Kaipainen’s Horn Concerto is no half-pint job. It runs to not far short of half an hour. The first movement is a tour de force with a real chasseur character. This carries over into the pell-mell howling-growling finale. Familiar landmarks include the horn writing in Britten’s Serenade as well as the ruthless determination of Arnold Cooke. At times the violence has an abrupt Panufnik-like tread. There are lighter moments too as towards the end of the movement where there is a husky cantilena from Sarasate’s Zigeunerweisen. Not for the last time is Kaipainen’s music allusive; in the slow movement of the Cello Concerto we get decidedly Tchaikovskian episodes. These retrospective references are more in the nature of fully resolved asides rather than extended pastiche. Not so much a case of Rochberg as of Silvestrov (Symphony No. 5) or, where the quote is direct, Shostakovich (Symphony No. 15). This is a composer who can wink gleefully at the listener, spiral and spin into sumptuously imaginative melodies yet hold open the door to the macabre and the tragic. He writes mercurial works where moods change chameleon-like within and between movements. The Cello Concerto across its three movements traverses nightmare intensity, calming ebb and flow and quicksilver fantasy. In its final gasp this concerto looks back to the ghastly visions of the opening. Both soloists are extremely impressive and the double stopping in the first movement of the Cello Concerto is almost forbidding.

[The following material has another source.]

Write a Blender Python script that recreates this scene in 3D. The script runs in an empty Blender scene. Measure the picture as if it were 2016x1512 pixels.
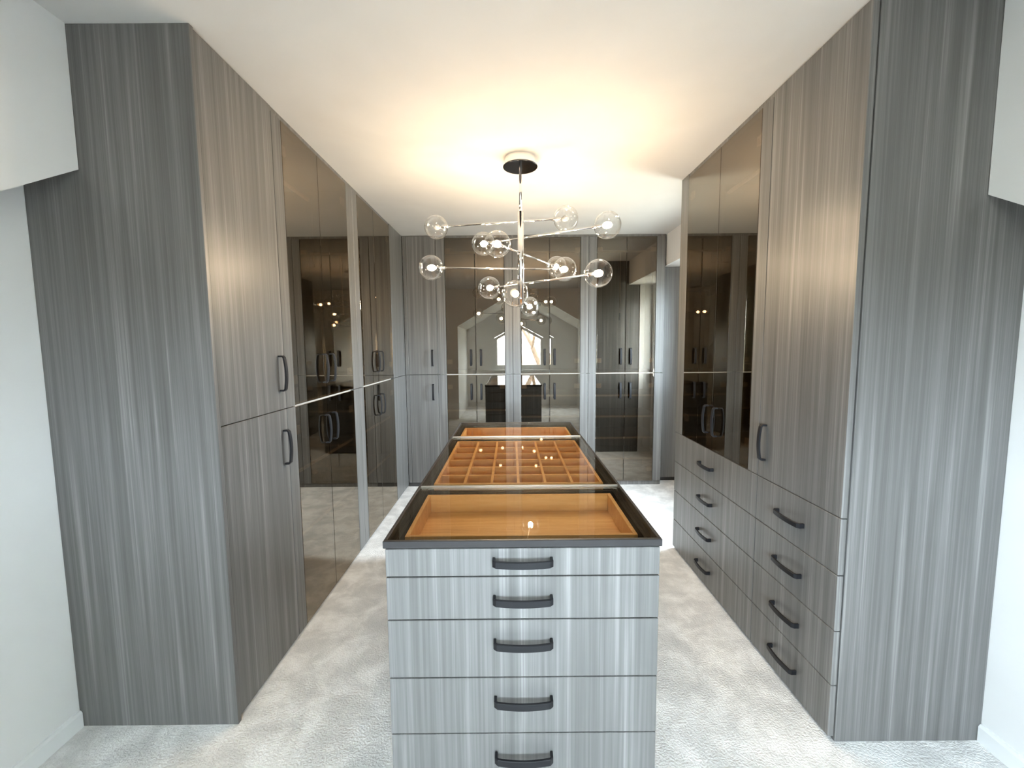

The concertos two works are stunningly recorded; alive with detail both gritty and mellifluous. Design and documentation are all they should be. In fact Ondine have surreptitiously outstripped the national competition in presenting Finnish contemporary music. Long may they continue.

Worth remembering that Ondine have already recorded Kaipainen's Symphony No. 2, Oboe Concerto, Sisyphus Dreams. Helén Jahren, oboe, Finnish RSO/Sakari Oramo, on ODE 855-2. I have not heard this as yet.

Two grippingly unruly and imaginative concertos stunningly recorded and annotated.